‘Highway Patrolman’: Bruce Springsteen (& Johnny Cash) on Brothers

Mt. Tabor, Ohio: Hunter Family Marker 5/26/10

          I am in Newport, R.I., celebrating the 4th with my three brothers.

          I have thought a lot about brothers over the past couple of weeks.  The tragedy – in the classical Greek sense – of the Brothers Bulger  has absorbed me for years, as I indicated the other day.  It is a story as old as civilisation.

          As I prepared another post on the Bulgers, a fine song by Bruce Springsteen, ‘Highway Patrolman(on ‘Nebraska’ (1982), played in my head.  But it is Johnny Cash singing it.  Here are the two opening verses and the last lines of the refrain: [1]

My name is Joe Roberts, I work for the state;
I’m a sergeant out in Perronville, barracks number 8; [2]
Always done an honest job, honest as I could;
Got a brother named Franky,  Franky ain’t no good.

Ever since we was young kids, it’s been the same come down;
I get a call on the shortwave, Franky’s in trouble downtown;
If it was any other man, I’d put him straight away;
But sometimes when it’s your brother, you look the other way.

****

I catch him when he’s strayin’, like any brother should;
Man turns his back on his family, he ain’t no good.

          Cash recorded his version a year after Springsteen.  The lyrics above are as Cash sang them on ‘Johnny 99′ (1983), reissued on ‘Murder’ (2000).  (Link to YouTube recording.)

          The two versions are almost identical in beat and treatment.  It’s a simple story told simply, hauntingly, almost eerily.  Joe doesn’t ‘catch him when he’s strayin’ – leaving a man on the floor of a roadhouse looking bad – but lets him go.

          The song drives toward the third repetition of the refrain’s final lines.    The man who’s ‘always done an honest job’ – he avoids with Midwestern modesty claiming to be an honest man – doesn’t ‘turn his back on his family.  But now, like Franky, ‘he ain’t no good.’

          Principle triumphs over principle.  A man, in this case a good man, is caught between.  He will lose if only in his own soul.  That’s tragedy.  With the listener’s mind still imagining Franky’s taillights disappearing toward Canada, Springsteen snaps the refrain’s final line.

‘Man turns his back on his family, he ain’t no good.’

The irony and the double meanings burn the listener’s heart.

          Cash’s cover is the better version by far.

          He pares Springsteen’s spare lyrics.  For instance, in the third and fourth lines, Springsteen begins with ‘I’; Cash drops both. 

          Like Gordon Lightfoot, Bruce Springsteen always leaves a clunker or two in the songs he writes.  Cash does not eliminate all of them.  But Cash reorders the words in the 8th line to continue the rhythm of each line’s two clauses which then gives the second half of the line its punch.  Yet in every way, Cash is faithful to Springsteen’s vision.

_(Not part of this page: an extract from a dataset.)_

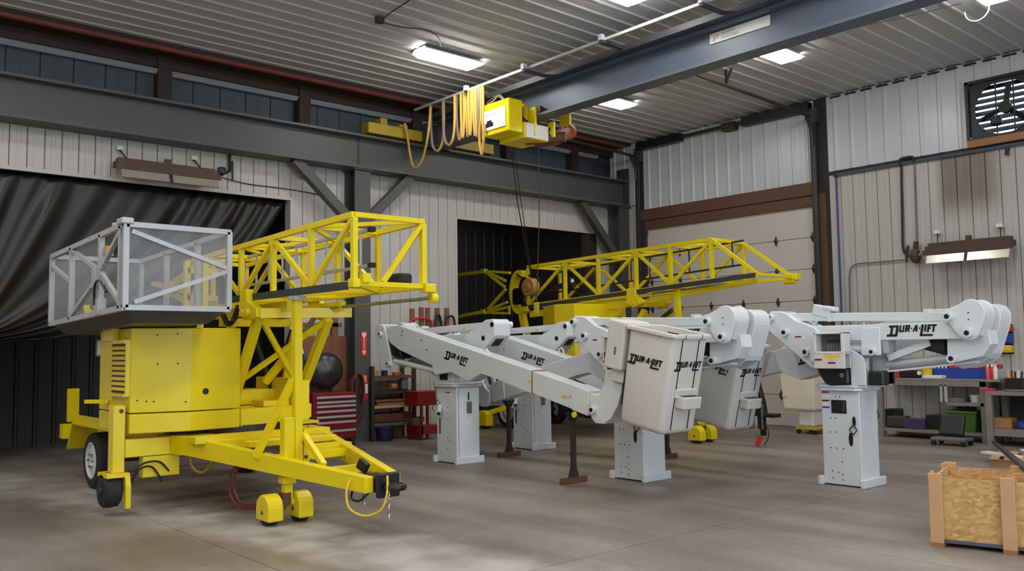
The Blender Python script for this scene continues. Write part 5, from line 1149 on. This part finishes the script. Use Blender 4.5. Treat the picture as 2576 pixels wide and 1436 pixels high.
tube(gx, 'pipe', [AX(578, 385, XA+.08), AX(578, 430, XA+.08), AX(556, 440, XA+.12)], .022, 'black'); MB().box(AX(558, 430, XA+.12), (.1, .12, .12)).build('valve_body', 'black', gx, bev=.02); tube(gx, 'pipe', [AX(585, 405, XA+.06), AX(585, 455, XA+.06)], .015, 'black')
tube(gx, 'cord', cat_pts([AX(555, 445, XA+.06), AX(620, 462, XA+.04), AX(720, 475, XA+.04), AX(808, 490, XA+.04)]), .008, 'black')
# ================================================================ back wall: fan, pipes, heater
fz0, fz1 = FZ0, FZ1; fc_ = Vector(((FX0+FX1)/2, YB-.05, (fz0+fz1)/2)); R_ = .455
fan = thing('exhaust_fan', (fc_.x, YB, fz0), 'square dark exhaust fan with blue daylight between its louvre slats', 'fan')
m = MB(); N = 40; vs = []; fs = []
for k in range(N):
    a = 2*math.pi*(k+.5)/N; c, s = math.cos(a), math.sin(a); t = 1/max(abs(c), abs(s)); hw, hh = (FX1-FX0)/2, (fz1-fz0)/2
    for y in (YB-.03, YB-.06): vs += [(fc_.x+R_*c, y, fc_.z+R_*s), (fc_.x+hw*c*t, y, fc_.z+hh*s*t)]
for k in range(N):
    j = (k+1) % N; fs += [(k*4+2, k*4+3, j*4+3, j*4+2), (k*4, j*4, j*4+1, k*4+1), (k*4, k*4+2, j*4+2, j*4), (k*4+1, j*4+1, j*4+3, k*4+3)]
m.add(vs, fs); m.build('shroud_plate', 'black', fan)
MB().bb(FX0-.05, FX0, YB-.10, YB+.02, fz0, fz1+.05).build('frame_board', 'black', fan); MB().bb(FX0-.05, FX1+.05, YB-.10, YB+.02, fz1, fz1+.05).build('frame_board', 'black', fan); MB().bb(FX0-.05, FX1+.05, YB-.09, YB+.02, fz0-.12, fz0).build('frame_board', 'wood', fan); MB().bb(FX1, FX1+.05, YB-.10, YB+.02, fz0, fz1+.05).build('frame_board', 'black', fan)
for i in range(9):
    z = fz0+.05+i*.105; MB().bar((FX0, YB+.14, z), (FX1, YB+.14, z), .012, .105, (0, .78, 1)).build('louvre_slat', 'hinge', fan)
for dx in (-.13, .14): MB().bar((fc_.x+dx, YB-.02, fz0), (fc_.x+dx, YB-.02, fz1), .02, .02).build('strut', 'black', fan)
MB().cyl((fc_.x, YB-.04, fc_.z), (fc_.x, YB+.05, fc_.z), .10, 16).build('fan_hub', 'black', fan)
for k in range(3):
    a = math.radians(80+120*k); d = Vector((math.cos(a), 0, math.sin(a))); MB().bar(fc_+d*.08+Vector((0, .06, 0)), fc_+d*.40+Vector((0, .06, 0)), .02, .09, (0, .6, 1)).build('fan_blade', 'black', fan)
MB().box(fc_+Vector((-.12, -.02, -.22)), (.16, .12, .16)).build('fan_motor', 'black', fan, bev=.03)
MB().tube([fc_+Vector((R_*math.cos(a), -.015, R_*math.sin(a))) for a in [2*math.pi*k/30 for k in range(31)]], .010, 5).build('guard_ring', 'iron', fan)
YP = YB-.06
bp_ = thing('air_pipe', AY(2103, 438, YP), 'blue air line running along and down the back wall', 'pipe')
zl_ = AY(2103, 440, YP).z; xL = AY(2103, 440, YP).x
tube(bp_, 'pipe', [(xL, YP, zl_), (0., YP, zl_+.02)], .030, 'pipegrey'); tube(bp_, 'drop', [(xL, YP, zl_), (xL, YP, .9)], .016, 'pipeblue'); MB().box((xL, YP, zl_), (.09, .07, .08)).build('elbow', 'iron', bp_, bev=.02)
x = AY(2280, 400, YP).x; tube(bp_, 'loop', cat_pts([(x-.10, YP-.02, zl_-.02), (x-.10, YP-.03, zl_+.07), (x, YP-.03, zl_+.09), (x+.12, YP-.03, zl_+.08), (x+.14, YP-.02, zl_)]), .025, 'black')
tube(bp_, 'coupler', [AY(2535, 370, YP), AY(2532, 390, YP)], .03, 'black')
gp = thing('gas_pipe', AY(2272, 640, YP), 'black gas pipe dropping to a rusty valve left of the right heater', 'pipe')
tube(gp, 'pipe', cat_pts([AY(2267, 405, YP), AY(2270, 560, YP), AY(2272, 625, YP), AY(2280, 640, YP)], 4), .020, 'black'); tube(gp, 'pipe', [AY(2300, 405, YP), AY(2306, 610, YP)], .010, 'greyplastic')
MB().lathe([(.02, .12), (.06, .10), (.085, .04), (.085, -.06), (.05, -.12), (.02, -.13)], AY(2303, 643, YP-.06), 'z', 16).build('regulator', 'heater', gp, smooth=True); MB().cyl(AY(2303, 625, YP-.05), AY(2304, 607, YP-.05), .04, 10).build('regulator_cap', 'iron', gp)
tube(gp, 'pipe', [AY(2280, 640, YP), AY(2300, 650, YP-.05)], .02, 'iron'); tube(gp, 'handle', cat_pts([AY(2281, 660, YP), AY(2281, 625, YP), AY(2286, 619, YP), AY(2284, 635, YP)], 4), .012, 'iron'); tube(gp, 'flex', cat_pts([AY(2312, 642, YP-.1), AY(2322, 632, YP-.12), AY(2335, 640, YP-.2)], 4), .014, 'galv')
tube(None, 'conduit', cat_pts([AY(2280, 653, YP), AY(2200, 660, YP), AY(2160, 663, YP), AY(2143, 672, YP), AY(2137, 690, YP), AY(2138, 740, YP), AY(2140, 900, YP)], 5), .012, 'greyplastic', label='thin bent grey conduit on the back wall left of the heater', cat='conduit')
h0, h1 = AY(2332, 640, 15.15), AY(2548, 620, 15.15)
heater('brown infrared heater on struts on the back wall above the workbench', lambda u, d, z: Vector((h0.x+(h1.x-h0.x)*u, YB-.03-d, h0.z-.12+z*.95)), 1)
# ================================================================ workbench along the back wall
wbk = thing('workbench', (-6.4, 15.1, 0), 'long grey steel workbench along the back wall behind the rightmost lift', 'workbench')
by0_, by1_ = 14.78, 15.38; bxa, bxb = AY(2205, 955, by0_).x, AY(2515, 960, by0_).x; bz_ = AY(2350, 952, by0_).z
MB().bb(bxa, bxb, by0_, by1_, bz_-.04, bz_).build('top', 'bench', wbk, bev=.004); MB().bb(bxa, bxb-.2, by0_+.0, by0_+.03, bz_-.12, bz_-.04).build('apron', 'bench', wbk)
xl = AY(2474, 1000, by0_).x
MB().bb(xl-.05, xl+.05, by0_, by0_+.1, 0, bz_-.04).build('leg', 'bench', wbk); MB().bb(bxa, bxa+.08, by0_, by0_+.1, 0, bz_-.04).build('leg', 'bench', wbk); MB().bb(xl-.05, xl+.05, by1_-.1, by1_, 0, bz_-.04).build('leg', 'bench', wbk)
xd = AY(2365, 1000, by0_).x; zd = AY(2400, 1012, by0_).z
MB().bb(xd, xd+.035, by0_, by0_+.04, zd, bz_-.1).build('drawer_post', 'galv', wbk); MB().bb(xd+.07, xd+.11, by0_, by0_+.04, zd, bz_-.1).build('drawer_post', 'galv', wbk)
MB().bb(xd+.1, xl, by0_, by1_, zd-.05, zd).build('half_shelf', 'bench', wbk)
zs_ = AY(2300, 1080, by0_).z; MB().bb(bxa, xl-.05, by0_+.02, by1_, zs_-.05, zs_).build('bottom_shelf', 'bench', wbk)
ws = thing('wooden_stand', (-5.3, 14.9, 0), 'plain wooden shelf stand at the right end of the workbench', 'stand')
wy0 = 14.55; wx0, wx1 = AY(2478, 1000, wy0).x, -4.1; wz = AY(2520, 985, wy0).z; wz2 = AY(2540, 1082, wy0).z
MB().bb(wx0, wx1, wy0, 15.3, wz-.06, wz).build('top', 'bench', ws, bev=.004); MB().bb(wx0, wx0+.09, wy0, wy0+.09, 0, wz-.06).build('leg', 'bench', ws); MB().bb(wx0, wx0+.09, 15.2, 15.29, 0, wz-.06).build('leg', 'bench', ws); MB().bb(wx1-.09, wx1, wy0, wy0+.09, 0, wz-.06).build('leg', 'bench', ws); MB().bb(wx1-.09, wx1, 15.2, 15.29, 0, wz-.06).build('leg', 'bench', ws); MB().bb(wx0, wx1, wy0+.02, 15.3, wz2-.10, wz2).build('shelf', 'bench', ws); MB().bb(wx0, wx1, 15.28, 15.31, wz2, wz-.06).build('back_panel', 'joint', ws)
def item(name, px, py, w, d, h, m, label, cat, yy=14.95, z=None, bev=.006, **k):
    q = AY(px, py, yy); return MB().box((q.x, yy, (bz_ if z is None else z)+h/2), (w, d, h)).build(name, m, None, bev=bev, label=label, cat=cat, **k)
item('dark_case', 2240, 950, .16, .2, .09, 'black', 'small black case at the left end of the bench top', 'case'); item('red_carton', 2258, 950, .15, .12, .12, 'brightred', 'small red and orange carton on the bench left of the black radio', 'carton')
rdo = item('bench_radio', 2292, 950, .34, .16, .13, 'black', 'black radio on the bench beside the yellow tub', 'radio', bev=.02); q = AY(2312, 938, 14.86); MB().cyl(q, q+Vector((0, .01, 0)), .035, 14).build('dial', 'paper', rdo)
g = AY(2332, 950, 14.95); yt = thing('yellow_tub', (g.x, 14.95, bz_), 'yellow tub with white base band on the bench', 'tub'); MB().lathe([(.085, 0), (.09, .20), (.095, .21), (.085, .215), (.001, .212)], (g.x, 14.95, bz_), 'z', 20).build('body', 'yellow_tag', yt, smooth=True); MB().lathe([(.0865, .0), (.0875, .05)], (g.x, 14.95, bz_), 'z', 20).build('band', 'paper', yt)
item('parts_tray', 2352, 951, .30, .18, .05, 'paper', 'white tray of small parts in front of the blue rack', 'tray', yy=14.88)
q0, q1 = AY(2352, 948, 15.1), AY(2487, 948, 15.1); rkb = thing('blue_bin_rack', ((q0.x+q1.x)/2, 15.1, bz_), 'long blue parts rack with red bins on the bench', 'bin rack')
MB().bb(q0.x, q1.x, 15.0, 15.25, bz_, bz_+.16).build('rack', 'blue', rkb, bev=.006); MB().bb(q0.x, q1.x, 15.1, 15.25, bz_+.16, bz_+.2).build('tier', 'blue', rkb)
for i in range(5): x = q0.x+.28+i*.16; MB().bb(x, x+.14, 15.0, 15.14, bz_+.162, bz_+.23).build('bin', 'brightred', rkb, bev=.006)
for i in range(4): x = q0.x+.03+i*.06; MB().cyl((x, 15.05, bz_+.162), (x, 15.05, bz_+.24), .018, 8).build('fastener_tube', 'paper', rkb)
for i, (px, m, lb) in enumerate(((2486, 'pink', 'pink spray can at the right end of the blue rack'), (2497, 'brightred', 'red spray can with white cap right of the pink one'), (2505, 'paper', 'white spray can at the end of the row of cans'))):
    q = AY(px, 950, 14.9); s = thing('spray_can', (q.x, 14.9, bz_), lb, 'spray can', 'spray cans on the bench'); MB().lathe([(.03, 0), (.033, .01), (.033, .17), (.02, .195)], (q.x, 14.9, bz_), 'z', 14).build('can', m, s, smooth=True); MB().lathe([(.02, .19), (.02, .235), (.012, .24)], (q.x, 14.9, bz_), 'z', 12).build('cap', 'paper', s)
zt2 = bz_+.2
for (px, w, h, m, lb) in ((2440, .14, .10, 'red', 'small red box standing on the blue rack'), (2458, .10, .13, 'black', 'small black battery box on the blue rack'), (2470, .07, .14, 'greyplastic', 'grey tool block on the blue rack'), (2490, .08, .18, 'wood', 'small wooden block behind the spray cans')):
    item('tool_box', px, 930, w, .08, h, m, lb, 'box', yy=15.18, z=zt2 if px < 2480 else bz_)
q = AY(2552, 985, 14.8); tcad = thing('tool_caddy', (q.x, 14.85, wz), 'black caddy stuffed with small tools on the wooden stand', 'tool caddy'); MB().bb(q.x-.13, q.x+.13, 14.78, 14.98, wz, wz+.20).build('tub', 'black', tcad, bev=.01)
for i, m in enumerate(('yellow_tag', 'red', 'black', 'paper', 'black')): MB().cyl((q.x-.09+i*.045, 14.86, wz+.19), (q.x-.10+i*.05, 14.87, wz+.30+.02*(i % 2)), .015, 8).build('tool_handle', m, tcad)
item('red_tray', 2488, 982, .18, .12, .04, 'brightred', 'flat red tool tray on the wooden stand', 'tray', yy=14.7, z=wz); item('grey_cloth', 2560, 982, .35, .2, .03, 'greyplastic', 'crumpled grey cloth on the wooden stand', 'cloth', yy=14.68, z=wz, bev=.012)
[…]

          In Cash’s version, the story gains a relentless pace that makes its climax almost unbearable.  By eliminating Springsteeen’s brief guitar breaks, Cash gives you not a second to separate yourself from the events.

          Rosanne Cash described her father to American Routes’ Nick Spitzer as first and foremost a storyteller.  (Sept. 8, 2010)  I agree.

          Whether Homer or the Brothers Grimm, the greatest storytellers took other people’s stories and gave them a different, greater rendition.  Who would care about some inconsequential Bronze Age war had Homer not recounted it?

          Johnny Cash stood in this tradition.  And, ‘Highway Patrolman’ is one of ‘his’ best.

Notes

          1.  A lesson learnt more than once: the on line song lyrics, unless they’re on the writer’s website, are often inaccurate.  The variance on this one song is considerable among the transcriptions, and certainly between them and Springsteen’s recording.  The version that is allegedly Cash’s isn’t.

           2.  The Wikipedia article on ‘Highway Patrolman’ notes its geographical impossibilities.  Springsteen’s lyrics, evidently, cite ‘Perrineville’, a town in New Jersey.  As I’ve transcribed the lyrics, the reference is to Perronville, a tiny town on Michigan’s Upper Peninsula.  The geography of the song then works, as do the references to farming.  Wikipedia correctly notes the reference to ‘Michigan county’ which doesn’t exist in Michigan.  I would guess Springsteen meant ‘country’ which would make sense.